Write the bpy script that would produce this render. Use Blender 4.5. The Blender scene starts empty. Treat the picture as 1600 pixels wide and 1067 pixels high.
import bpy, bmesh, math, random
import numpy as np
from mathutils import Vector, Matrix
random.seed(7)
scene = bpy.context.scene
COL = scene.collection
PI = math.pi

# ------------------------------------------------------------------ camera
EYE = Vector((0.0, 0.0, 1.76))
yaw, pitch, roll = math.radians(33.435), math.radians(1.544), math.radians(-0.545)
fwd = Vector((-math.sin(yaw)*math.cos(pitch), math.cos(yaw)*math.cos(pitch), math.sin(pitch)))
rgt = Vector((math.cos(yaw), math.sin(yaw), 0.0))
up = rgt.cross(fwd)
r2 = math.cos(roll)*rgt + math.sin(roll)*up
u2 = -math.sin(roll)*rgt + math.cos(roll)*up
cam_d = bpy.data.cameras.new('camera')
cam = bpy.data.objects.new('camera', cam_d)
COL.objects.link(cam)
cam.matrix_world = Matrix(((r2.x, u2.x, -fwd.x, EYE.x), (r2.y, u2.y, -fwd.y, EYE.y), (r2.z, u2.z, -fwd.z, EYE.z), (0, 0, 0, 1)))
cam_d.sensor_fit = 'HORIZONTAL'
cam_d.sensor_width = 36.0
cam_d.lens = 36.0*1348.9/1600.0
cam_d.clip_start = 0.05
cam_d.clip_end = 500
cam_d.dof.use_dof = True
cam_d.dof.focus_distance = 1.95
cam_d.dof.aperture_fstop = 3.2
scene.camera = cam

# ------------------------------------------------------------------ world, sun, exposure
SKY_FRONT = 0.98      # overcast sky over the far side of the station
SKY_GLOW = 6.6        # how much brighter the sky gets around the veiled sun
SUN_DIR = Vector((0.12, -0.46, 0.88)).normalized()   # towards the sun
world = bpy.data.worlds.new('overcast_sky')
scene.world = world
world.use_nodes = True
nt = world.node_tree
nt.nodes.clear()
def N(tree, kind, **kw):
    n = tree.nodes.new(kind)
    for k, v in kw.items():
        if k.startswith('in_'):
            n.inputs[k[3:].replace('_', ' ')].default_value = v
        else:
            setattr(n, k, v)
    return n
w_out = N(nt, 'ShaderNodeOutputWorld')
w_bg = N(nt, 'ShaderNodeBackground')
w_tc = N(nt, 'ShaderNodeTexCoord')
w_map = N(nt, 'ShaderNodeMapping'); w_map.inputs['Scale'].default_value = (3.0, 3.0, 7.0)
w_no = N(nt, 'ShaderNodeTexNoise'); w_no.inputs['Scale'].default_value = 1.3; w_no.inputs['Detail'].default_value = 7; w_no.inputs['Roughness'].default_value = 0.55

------

### TASK GOAL
Look through the material and copy each line that has "scene".

### RESULT OF THE EXERCISE
Write the bpy script that would produce this render. Use Blender 4.5. The Blender scene starts empty. Treat the picture as 1600 pixels wide and 1067 pixels high.
scene = bpy.context.scene
COL = scene.collection
scene.camera = cam
scene.world = world